Observamos entonces, en estos tiempos, un fenómeno que no sé si es nuevo, pero que a mí al menos se me presenta como sumamente peculiar: la utilización del derecho penal para evitar el derecho penal. No sólo a nivel federal, también en Córdoba (y seguramente ocurrirá lo mismo en otras provincias) asistimos con frecuencia cada vez mayor al patético espectáculo de que fiscales o jueces de honestidad irreprochable son denunciados penalmente cuando investigan o juzgan causas en las que están en juego grandes intereses, sobre todo económicos. Por lo general, las denuncias son tan antojadizas que produce estupor que, en ocasiones, encuentren incluso algún eco en los mismos tribunales. Eco corto, porque la arbitrariedad, más temprano que tarde, queda patentizada. Pero suficiente para, por lo menos, generar dificultades en ciertas investigaciones en curso. Asistimos, en fin, a un manoseo vulgar del derecho penal por parte de esos denunciantes y de unos pocos operadores jurídicos que deciden dar curso a tales presentaciones y avanzar con ellas, aunque sea durante algún tiempo. El caso más conocido es, sin dudas, el del fiscal Carlos Gonella, pero insisto: no es el único. Se trata ya de una práctica extendida, también aplicada lejos de Buenos Aires, con menos repercusión pública pero idénticos propósitos.

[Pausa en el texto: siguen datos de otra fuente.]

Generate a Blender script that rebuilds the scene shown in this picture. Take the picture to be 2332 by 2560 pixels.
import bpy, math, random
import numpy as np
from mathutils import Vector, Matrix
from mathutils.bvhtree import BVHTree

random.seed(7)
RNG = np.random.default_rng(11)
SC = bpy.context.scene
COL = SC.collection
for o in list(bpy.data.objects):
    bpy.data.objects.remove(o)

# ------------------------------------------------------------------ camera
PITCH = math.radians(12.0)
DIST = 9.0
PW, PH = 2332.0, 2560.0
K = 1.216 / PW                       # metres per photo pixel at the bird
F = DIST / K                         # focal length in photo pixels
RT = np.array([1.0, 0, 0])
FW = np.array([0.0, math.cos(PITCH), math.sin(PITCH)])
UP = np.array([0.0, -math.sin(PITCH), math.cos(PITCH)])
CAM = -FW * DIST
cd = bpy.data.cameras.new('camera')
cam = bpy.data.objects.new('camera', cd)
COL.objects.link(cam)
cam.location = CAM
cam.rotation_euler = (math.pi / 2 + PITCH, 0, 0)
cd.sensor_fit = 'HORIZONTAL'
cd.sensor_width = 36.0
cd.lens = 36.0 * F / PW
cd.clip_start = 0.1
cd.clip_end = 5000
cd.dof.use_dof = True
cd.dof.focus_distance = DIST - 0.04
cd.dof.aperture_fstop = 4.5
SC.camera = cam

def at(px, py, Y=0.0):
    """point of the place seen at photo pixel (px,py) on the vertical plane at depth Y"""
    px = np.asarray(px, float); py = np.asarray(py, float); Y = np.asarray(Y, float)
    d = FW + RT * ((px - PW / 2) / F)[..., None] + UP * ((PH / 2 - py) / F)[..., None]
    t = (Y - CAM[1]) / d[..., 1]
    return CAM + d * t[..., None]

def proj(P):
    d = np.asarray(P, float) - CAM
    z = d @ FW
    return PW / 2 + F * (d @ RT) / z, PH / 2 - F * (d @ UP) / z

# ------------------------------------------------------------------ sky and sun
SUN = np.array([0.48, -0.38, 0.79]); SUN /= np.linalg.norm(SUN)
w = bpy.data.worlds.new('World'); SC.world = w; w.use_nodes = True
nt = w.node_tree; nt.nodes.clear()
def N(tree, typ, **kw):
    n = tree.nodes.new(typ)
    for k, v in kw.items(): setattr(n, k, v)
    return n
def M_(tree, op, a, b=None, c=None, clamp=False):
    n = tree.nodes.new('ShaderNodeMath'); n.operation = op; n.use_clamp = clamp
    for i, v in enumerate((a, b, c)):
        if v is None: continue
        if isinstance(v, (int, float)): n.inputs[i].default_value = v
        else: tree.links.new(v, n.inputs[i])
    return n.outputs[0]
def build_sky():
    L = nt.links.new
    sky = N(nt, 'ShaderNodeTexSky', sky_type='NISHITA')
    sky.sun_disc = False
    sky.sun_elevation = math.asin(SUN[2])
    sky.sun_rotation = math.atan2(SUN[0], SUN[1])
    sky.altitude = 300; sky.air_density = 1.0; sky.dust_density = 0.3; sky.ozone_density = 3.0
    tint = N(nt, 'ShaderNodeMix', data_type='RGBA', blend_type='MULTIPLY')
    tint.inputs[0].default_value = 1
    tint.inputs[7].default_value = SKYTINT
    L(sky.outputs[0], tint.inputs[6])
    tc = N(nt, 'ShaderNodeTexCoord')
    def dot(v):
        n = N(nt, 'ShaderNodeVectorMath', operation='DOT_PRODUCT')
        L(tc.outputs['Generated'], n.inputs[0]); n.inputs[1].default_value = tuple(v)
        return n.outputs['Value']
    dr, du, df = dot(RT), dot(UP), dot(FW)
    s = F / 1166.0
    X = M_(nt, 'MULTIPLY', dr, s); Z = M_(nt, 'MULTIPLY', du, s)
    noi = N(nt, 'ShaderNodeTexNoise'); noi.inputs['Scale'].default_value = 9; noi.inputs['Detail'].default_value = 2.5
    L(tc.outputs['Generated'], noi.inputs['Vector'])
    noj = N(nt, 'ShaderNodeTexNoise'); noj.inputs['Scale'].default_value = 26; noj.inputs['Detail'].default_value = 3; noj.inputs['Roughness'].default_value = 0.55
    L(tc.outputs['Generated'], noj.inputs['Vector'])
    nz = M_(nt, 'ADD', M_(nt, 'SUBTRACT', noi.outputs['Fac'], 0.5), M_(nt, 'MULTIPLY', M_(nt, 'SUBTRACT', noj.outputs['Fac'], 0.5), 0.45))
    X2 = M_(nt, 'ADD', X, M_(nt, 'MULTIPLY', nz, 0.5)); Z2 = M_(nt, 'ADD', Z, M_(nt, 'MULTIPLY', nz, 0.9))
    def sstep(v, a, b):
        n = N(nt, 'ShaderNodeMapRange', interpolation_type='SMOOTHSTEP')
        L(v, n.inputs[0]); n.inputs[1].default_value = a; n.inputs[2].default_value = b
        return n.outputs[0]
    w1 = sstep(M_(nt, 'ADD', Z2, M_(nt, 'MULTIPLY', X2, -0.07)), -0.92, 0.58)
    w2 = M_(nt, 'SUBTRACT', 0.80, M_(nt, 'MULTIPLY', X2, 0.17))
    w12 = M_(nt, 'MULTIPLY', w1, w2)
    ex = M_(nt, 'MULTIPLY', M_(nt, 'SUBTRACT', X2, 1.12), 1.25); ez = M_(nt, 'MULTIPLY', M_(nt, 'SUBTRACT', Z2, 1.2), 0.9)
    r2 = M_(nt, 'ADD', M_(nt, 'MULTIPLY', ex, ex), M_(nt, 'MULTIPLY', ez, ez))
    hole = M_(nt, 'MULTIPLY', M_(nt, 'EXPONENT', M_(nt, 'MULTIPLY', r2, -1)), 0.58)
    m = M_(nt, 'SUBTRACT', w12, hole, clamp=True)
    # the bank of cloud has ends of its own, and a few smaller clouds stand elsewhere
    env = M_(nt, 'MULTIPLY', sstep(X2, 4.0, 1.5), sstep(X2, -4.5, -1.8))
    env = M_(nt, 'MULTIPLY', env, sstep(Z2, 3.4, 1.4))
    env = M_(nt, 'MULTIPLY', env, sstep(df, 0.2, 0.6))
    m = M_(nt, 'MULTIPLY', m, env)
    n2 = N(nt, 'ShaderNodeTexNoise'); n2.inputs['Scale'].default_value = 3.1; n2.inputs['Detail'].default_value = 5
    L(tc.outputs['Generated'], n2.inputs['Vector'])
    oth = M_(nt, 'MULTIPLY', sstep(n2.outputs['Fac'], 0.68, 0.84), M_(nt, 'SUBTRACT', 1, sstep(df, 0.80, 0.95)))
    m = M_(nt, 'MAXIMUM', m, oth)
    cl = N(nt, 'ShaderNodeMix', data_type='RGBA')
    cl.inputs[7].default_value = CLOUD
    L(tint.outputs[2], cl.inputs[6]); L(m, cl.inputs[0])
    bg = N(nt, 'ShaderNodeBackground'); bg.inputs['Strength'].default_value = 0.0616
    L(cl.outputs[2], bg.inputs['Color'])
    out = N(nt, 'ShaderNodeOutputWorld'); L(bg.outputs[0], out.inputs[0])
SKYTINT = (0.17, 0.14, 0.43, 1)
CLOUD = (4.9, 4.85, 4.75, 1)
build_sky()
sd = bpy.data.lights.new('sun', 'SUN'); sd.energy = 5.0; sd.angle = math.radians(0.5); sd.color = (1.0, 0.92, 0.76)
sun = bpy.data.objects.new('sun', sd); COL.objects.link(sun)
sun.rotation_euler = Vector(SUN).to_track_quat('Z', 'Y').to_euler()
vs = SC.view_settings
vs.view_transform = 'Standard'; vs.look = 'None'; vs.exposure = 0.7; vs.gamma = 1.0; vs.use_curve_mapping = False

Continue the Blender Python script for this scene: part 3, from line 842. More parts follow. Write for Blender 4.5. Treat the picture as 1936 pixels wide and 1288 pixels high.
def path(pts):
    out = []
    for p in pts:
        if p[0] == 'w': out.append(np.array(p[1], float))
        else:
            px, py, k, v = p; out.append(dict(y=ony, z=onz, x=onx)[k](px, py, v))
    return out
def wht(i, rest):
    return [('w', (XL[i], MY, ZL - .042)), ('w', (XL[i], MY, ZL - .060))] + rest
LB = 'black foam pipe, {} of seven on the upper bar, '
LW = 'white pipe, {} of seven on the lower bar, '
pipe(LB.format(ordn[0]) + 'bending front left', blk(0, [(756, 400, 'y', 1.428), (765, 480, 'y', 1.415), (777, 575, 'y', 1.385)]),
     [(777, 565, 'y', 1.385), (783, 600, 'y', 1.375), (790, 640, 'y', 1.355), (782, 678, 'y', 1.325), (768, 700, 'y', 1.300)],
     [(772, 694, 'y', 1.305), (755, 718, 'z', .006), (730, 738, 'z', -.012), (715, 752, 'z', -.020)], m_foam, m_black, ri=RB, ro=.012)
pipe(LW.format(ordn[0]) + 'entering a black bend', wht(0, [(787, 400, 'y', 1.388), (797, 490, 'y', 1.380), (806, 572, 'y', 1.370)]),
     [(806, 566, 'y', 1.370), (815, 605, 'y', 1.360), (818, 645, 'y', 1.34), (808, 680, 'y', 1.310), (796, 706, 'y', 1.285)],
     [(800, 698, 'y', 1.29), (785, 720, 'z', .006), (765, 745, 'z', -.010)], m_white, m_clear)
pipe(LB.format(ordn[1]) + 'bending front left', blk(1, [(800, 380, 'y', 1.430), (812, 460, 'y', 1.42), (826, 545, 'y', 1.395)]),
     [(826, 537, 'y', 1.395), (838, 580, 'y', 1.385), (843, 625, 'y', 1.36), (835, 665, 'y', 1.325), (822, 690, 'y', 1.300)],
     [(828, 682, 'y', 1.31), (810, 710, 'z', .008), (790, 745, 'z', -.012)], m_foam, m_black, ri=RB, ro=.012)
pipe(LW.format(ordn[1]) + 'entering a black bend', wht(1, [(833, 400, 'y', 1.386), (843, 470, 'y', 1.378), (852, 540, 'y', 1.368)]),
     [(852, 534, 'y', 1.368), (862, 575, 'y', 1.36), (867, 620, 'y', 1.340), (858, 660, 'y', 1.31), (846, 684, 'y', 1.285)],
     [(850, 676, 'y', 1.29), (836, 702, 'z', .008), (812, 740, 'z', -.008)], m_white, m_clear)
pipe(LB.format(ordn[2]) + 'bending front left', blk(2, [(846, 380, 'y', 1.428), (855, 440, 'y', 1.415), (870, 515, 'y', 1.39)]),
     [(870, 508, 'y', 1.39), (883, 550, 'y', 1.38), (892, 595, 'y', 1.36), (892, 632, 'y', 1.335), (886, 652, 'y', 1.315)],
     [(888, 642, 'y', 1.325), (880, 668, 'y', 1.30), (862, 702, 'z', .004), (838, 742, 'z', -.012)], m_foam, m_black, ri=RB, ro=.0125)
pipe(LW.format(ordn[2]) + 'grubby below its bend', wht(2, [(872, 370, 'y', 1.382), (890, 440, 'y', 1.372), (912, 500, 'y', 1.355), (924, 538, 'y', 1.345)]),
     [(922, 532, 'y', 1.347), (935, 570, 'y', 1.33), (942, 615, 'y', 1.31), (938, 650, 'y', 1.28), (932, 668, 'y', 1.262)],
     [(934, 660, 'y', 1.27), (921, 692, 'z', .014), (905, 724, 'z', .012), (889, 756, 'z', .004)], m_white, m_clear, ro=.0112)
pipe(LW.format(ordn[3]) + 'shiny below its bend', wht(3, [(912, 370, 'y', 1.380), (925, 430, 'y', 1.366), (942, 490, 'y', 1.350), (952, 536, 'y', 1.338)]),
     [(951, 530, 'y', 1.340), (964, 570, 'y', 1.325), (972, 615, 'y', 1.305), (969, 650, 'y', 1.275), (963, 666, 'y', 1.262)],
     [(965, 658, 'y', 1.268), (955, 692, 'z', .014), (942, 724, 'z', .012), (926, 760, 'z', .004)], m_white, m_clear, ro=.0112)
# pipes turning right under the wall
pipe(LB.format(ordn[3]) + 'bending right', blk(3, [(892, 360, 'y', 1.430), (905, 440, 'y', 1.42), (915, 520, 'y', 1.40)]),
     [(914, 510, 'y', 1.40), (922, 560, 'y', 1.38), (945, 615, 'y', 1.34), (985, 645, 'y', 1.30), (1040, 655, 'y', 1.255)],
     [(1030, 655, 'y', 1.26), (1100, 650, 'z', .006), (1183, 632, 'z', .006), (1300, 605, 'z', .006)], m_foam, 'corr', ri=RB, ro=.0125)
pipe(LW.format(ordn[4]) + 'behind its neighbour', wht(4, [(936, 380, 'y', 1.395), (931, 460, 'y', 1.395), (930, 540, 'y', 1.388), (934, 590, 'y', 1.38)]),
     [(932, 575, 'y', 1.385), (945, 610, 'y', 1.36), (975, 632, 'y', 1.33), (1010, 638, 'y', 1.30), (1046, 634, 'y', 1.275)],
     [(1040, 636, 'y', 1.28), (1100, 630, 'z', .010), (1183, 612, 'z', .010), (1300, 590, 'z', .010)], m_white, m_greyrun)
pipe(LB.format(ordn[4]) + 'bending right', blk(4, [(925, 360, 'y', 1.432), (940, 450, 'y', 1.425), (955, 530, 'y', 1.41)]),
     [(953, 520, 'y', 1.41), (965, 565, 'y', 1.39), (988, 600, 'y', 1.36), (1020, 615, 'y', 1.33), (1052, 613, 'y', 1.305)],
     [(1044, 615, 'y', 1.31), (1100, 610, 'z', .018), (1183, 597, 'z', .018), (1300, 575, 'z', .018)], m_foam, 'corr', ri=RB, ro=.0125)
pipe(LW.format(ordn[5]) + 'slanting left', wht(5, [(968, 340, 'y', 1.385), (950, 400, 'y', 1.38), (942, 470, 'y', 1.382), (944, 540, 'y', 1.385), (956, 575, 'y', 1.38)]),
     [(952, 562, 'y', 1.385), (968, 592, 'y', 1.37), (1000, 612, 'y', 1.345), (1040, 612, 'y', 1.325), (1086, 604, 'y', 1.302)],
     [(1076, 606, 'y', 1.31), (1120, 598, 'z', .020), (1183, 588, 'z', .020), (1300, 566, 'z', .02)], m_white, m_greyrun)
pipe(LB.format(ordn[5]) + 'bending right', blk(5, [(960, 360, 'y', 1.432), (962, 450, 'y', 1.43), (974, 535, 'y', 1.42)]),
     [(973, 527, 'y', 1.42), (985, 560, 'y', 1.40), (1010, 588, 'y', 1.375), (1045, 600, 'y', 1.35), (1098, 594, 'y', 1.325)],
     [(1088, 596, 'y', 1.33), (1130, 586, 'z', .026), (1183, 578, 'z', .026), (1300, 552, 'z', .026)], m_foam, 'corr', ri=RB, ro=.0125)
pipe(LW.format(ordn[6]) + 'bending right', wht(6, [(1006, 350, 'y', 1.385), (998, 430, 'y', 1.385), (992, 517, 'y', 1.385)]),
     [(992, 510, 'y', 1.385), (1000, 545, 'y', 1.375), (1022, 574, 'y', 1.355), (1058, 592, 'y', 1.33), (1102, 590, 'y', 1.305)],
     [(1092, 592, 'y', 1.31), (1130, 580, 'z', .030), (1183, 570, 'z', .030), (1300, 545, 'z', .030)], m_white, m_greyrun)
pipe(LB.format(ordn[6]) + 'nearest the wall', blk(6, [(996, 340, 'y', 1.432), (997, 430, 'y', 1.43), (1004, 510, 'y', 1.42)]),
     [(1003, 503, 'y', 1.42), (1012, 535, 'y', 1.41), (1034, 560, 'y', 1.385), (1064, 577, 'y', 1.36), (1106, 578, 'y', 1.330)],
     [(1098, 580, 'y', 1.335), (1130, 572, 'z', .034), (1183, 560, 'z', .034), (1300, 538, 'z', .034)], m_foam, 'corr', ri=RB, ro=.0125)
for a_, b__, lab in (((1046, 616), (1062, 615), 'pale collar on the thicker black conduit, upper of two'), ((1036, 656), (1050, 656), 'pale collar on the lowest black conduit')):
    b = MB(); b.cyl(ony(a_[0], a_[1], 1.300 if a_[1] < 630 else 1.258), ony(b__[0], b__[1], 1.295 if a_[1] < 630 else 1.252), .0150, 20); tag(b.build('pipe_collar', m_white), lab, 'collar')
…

Tengo la impresión de que esto se traducirá en muchos problemas –y graves– en el mediano plazo, relacionados con la legitimidad del derecho penal frente a la sociedad. De todos esos problemas mencionaré aquí solamente dos. En primer lugar, la falta de seriedad en el manejo del derecho penal en determinadas causas puede generar la impresión de que la aplicación del derecho penal nunca puede ser seria. El descreimiento social en el derecho penal que deriva de esta impresión es, obviamente, funcional a quien, desde posiciones de poder, comete delitos graves y no quiere que se lo investigue por ello. Se entiende entonces que personas ligadas a esa clase de delincuencia incurran en esa práctica constante de la denuncia arbitraria contra magistrados honestos, y flaco favor se le hace a la Justicia si esa práctica es estimulada desde la Justicia misma. En segundo lugar, la proliferación de denuncias e investigaciones de esa calaña puede que lentamente produzca en la sociedad el efecto del cuento del lobo, y que así una denuncia seria contra un magistrado que sí corresponde que sea investigado penalmente o por su mal desempeño quede mezclada en el mismo lodo con todas las demás. Vemos entonces cómo esta práctica puede ser funcional también a la corrupción judicial genuina, que la hay, y que apenas está separada por una línea muy delgada de la delincuencia económica, casi tan delgada como la que, en ámbitos muy diferentes, separa a algunos policías de los delincuentes a los que estamos más habituados a ver como tales.
* Juez de la Cámara de Acusación de Córdoba. Profesor titular de Derecho Penal en la Universidad Nacional de Córdoba.